1. Cosa ti ha spinto a partecipare a un Premio Giornalistico con un tema così specifico e qual è il significato di questa esperienza per te?
La storia che mi ero trovato a raccontare mi era rimasta impressa per tanto tempo, soprattutto per il rapporto che si è poi sviluppato con l’intervistata. Volevo far conoscere la loro storia a più persone possibili, perché è davvero esemplare, così ho pensato di candidare il servizio.
2. In che modo le storie di vita reale possono influenzare l’opinione pubblica sulle questioni sociali?
Con l’empatia. Essere bravi a raccontare queste storie significa togliere lo schermo che separa spettatore e protagonista della storia. Solo così le questioni sociali possono arrivare con un impatto maggiore.
3. Qual è la tua opinione sull’importanza di dare voce a chi non ce l’ha nel contesto della comunicazione sociale?
Significa ricordare che le notizie non sono solo quelle che riguardano il mainstream, le persone più potenti o quelle più celebrate. Significa ricordare che la notizia siamo noi, a partire dai contesti più vicini o da quelli che non riusciamo a guardare in faccia. Spesso per mancanza di empatia.
4. Ritieni che le testate giornalistiche abbiano la responsabilità di educare il pubblico su temi sociali? Perché?
Diverse testate più smart e più vicine ai giovani già lo fanno. Perché il lato più solare di queste nuove generazioni in realtà è molto vicino ai temi sociali. Le testate che non lo fanno purtroppo hanno uno sguardo spesso anacronistico, o tendente a guardare troppo lontano da noi.
5. Come si può mantenere un equilibrio tra il sensazionalismo e l’oggettività quando si trattano argomenti delicati?

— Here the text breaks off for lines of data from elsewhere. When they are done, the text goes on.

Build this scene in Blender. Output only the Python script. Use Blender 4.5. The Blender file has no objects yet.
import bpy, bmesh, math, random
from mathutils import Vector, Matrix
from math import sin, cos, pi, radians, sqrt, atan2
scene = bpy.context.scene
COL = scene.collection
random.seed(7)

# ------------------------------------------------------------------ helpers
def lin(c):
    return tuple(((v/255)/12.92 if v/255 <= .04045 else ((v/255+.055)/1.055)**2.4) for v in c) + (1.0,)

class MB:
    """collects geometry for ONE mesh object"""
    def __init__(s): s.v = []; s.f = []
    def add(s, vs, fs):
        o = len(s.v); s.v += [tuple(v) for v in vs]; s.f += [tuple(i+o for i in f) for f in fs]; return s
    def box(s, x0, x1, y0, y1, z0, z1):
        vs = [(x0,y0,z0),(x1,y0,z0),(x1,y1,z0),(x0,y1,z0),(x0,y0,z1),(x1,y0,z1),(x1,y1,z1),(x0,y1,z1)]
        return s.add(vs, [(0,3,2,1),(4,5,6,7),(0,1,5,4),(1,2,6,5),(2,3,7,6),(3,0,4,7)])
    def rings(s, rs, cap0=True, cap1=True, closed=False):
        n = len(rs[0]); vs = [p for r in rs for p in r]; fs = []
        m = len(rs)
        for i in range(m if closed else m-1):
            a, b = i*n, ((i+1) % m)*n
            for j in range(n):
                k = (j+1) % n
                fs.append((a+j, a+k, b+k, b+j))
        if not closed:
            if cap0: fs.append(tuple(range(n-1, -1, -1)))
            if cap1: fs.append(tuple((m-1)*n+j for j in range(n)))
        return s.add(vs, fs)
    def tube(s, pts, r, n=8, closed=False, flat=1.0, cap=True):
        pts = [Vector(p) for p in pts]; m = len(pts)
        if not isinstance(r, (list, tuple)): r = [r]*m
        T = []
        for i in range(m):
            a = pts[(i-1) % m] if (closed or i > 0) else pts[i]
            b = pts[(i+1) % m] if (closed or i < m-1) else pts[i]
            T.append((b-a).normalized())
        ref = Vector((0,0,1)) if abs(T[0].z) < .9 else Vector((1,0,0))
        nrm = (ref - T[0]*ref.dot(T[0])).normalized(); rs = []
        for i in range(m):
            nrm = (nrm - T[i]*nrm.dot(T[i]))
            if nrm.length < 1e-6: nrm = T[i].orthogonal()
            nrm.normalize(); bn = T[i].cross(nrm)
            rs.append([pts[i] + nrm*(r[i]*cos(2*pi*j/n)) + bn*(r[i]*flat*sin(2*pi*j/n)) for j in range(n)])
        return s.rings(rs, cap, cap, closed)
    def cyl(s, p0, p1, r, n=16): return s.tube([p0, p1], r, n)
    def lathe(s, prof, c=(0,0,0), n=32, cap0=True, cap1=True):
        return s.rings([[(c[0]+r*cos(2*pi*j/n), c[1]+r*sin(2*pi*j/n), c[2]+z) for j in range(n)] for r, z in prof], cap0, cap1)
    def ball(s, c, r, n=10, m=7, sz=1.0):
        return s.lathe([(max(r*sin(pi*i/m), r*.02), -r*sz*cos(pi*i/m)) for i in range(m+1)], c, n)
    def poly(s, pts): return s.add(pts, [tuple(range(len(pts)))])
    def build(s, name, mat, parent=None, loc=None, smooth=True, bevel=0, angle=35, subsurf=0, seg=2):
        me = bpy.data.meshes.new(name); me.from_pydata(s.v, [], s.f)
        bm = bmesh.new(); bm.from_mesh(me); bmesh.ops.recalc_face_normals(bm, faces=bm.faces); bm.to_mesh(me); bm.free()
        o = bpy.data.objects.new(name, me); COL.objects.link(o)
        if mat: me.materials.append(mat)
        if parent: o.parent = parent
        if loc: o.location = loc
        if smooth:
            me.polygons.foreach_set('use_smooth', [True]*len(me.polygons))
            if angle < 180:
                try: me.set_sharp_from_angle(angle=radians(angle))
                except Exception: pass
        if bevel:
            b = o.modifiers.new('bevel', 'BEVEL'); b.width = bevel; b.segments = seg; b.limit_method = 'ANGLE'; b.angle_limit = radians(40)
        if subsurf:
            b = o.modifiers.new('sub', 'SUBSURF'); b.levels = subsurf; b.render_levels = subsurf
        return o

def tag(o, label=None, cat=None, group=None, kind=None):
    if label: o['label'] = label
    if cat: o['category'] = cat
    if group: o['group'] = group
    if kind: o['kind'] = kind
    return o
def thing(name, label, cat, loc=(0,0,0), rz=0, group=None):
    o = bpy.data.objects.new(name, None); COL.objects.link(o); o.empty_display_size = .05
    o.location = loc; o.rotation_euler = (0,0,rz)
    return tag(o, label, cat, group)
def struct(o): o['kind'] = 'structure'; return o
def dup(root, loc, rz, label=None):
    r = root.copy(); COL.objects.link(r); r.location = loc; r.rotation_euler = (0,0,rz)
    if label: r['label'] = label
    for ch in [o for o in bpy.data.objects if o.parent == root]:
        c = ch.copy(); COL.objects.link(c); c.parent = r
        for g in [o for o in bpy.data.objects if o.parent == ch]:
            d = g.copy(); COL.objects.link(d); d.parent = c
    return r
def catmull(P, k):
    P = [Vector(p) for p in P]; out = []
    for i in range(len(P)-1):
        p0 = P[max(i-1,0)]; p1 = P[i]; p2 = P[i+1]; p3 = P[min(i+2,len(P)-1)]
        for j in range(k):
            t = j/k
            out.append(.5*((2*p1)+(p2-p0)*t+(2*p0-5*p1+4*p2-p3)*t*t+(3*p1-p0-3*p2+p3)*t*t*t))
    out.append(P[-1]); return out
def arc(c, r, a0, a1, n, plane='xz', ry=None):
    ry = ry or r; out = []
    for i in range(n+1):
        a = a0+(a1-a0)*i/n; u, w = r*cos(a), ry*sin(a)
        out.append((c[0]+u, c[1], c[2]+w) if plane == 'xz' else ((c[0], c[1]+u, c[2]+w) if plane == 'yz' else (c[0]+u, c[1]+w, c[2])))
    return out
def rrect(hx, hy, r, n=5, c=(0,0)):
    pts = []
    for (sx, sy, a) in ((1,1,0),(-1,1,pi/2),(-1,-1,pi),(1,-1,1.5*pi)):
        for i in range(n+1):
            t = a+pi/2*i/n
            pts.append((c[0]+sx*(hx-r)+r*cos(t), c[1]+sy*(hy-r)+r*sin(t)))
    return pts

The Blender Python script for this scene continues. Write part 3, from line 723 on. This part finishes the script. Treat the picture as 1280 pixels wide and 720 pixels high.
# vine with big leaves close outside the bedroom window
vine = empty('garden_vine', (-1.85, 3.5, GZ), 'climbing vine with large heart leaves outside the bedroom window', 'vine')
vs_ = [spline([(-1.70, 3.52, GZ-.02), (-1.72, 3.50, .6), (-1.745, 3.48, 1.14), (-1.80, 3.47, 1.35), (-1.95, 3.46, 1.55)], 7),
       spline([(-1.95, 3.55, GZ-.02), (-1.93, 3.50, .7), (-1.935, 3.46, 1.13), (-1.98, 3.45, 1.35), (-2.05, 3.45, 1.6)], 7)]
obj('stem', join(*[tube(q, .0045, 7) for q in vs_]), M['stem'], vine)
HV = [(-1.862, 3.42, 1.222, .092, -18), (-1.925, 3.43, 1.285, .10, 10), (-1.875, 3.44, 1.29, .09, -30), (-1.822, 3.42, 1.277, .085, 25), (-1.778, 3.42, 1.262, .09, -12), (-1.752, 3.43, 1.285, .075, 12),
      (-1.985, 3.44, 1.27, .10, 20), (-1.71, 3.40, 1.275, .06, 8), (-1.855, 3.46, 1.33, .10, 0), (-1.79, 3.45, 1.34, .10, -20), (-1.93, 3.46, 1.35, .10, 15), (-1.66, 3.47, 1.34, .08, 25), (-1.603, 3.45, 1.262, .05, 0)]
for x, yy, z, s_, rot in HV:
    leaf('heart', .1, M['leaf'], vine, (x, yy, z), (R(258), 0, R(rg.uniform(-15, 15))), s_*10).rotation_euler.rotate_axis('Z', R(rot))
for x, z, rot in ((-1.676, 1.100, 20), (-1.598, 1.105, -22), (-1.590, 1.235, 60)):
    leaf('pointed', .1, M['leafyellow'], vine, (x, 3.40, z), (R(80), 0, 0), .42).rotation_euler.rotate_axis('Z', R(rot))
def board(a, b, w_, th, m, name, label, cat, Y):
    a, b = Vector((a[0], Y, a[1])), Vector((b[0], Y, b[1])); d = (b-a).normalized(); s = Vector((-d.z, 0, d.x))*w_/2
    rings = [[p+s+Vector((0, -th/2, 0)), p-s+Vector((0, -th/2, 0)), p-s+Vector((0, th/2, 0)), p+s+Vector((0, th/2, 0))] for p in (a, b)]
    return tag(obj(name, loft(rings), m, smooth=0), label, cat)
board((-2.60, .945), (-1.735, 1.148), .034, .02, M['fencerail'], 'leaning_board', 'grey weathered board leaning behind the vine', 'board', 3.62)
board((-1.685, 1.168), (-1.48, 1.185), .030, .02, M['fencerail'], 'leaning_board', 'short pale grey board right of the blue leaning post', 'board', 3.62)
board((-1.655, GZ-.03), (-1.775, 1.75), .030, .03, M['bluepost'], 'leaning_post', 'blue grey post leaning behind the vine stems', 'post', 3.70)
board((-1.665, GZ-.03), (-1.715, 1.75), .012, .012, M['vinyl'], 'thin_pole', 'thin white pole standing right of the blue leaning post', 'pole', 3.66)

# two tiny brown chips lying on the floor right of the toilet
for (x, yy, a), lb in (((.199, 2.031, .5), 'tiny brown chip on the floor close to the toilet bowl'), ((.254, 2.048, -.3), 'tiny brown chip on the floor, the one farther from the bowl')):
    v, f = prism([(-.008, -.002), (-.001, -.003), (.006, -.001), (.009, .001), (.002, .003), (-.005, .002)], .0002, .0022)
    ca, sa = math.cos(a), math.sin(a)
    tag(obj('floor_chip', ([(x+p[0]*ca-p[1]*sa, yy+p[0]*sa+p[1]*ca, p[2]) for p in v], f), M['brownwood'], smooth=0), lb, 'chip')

Bisogna studiare bene il tema sociale che si racconta, evitando del tutto di guardarlo con gli occhi di chi è fuori da quel contesto. Spesso siamo abituati a conoscere alcuni argomenti e alcune sfere sociali solo dall’esterno con convenzioni sociali, sia nella narrazione generale che nei singoli termini che si adoperano. In realtà la maggior parte di questi sono molto più stratificati e complessi.
6. Quali sono le sfide maggiori che affronti nel raccontare storie relative a tematiche sociali?
Proprio l’utilizzo dei termini giusti. Spesso ciò che noi pensiamo sia innocuo ha un effetto narrativo e sociale molto più forte e impattante (spesso in negativo) di quanto immaginiamo.
7. Come vedi il ruolo dei social media nel promuovere la comunicazione sociale e nell’influenzare il giornalismo tradizionale?
Proprio ciò di cui sopra: avere un approccio più smart, più fresco e meno anacronistico.
8. In che modo la formazione e l’aggiornamento professionale possono migliorare la qualità del giornalismo sociale?
Con la consapevolezza che certe dinamiche si evolvono, così come il modo di raccontarle. Il glossario o la narrazione generale di determinate sfere sociali non può essere come quello di tanti anni fa, non bisogna accontentarsi di aver conosciuto alcune realtà e pensare di conoscerle ancora.
9. Come é venuto a conoscenza del Premio giornalistico?
Tramite la scuola di giornalismo che frequento: “Massimo Baldini” dell’Università Luiss di Roma.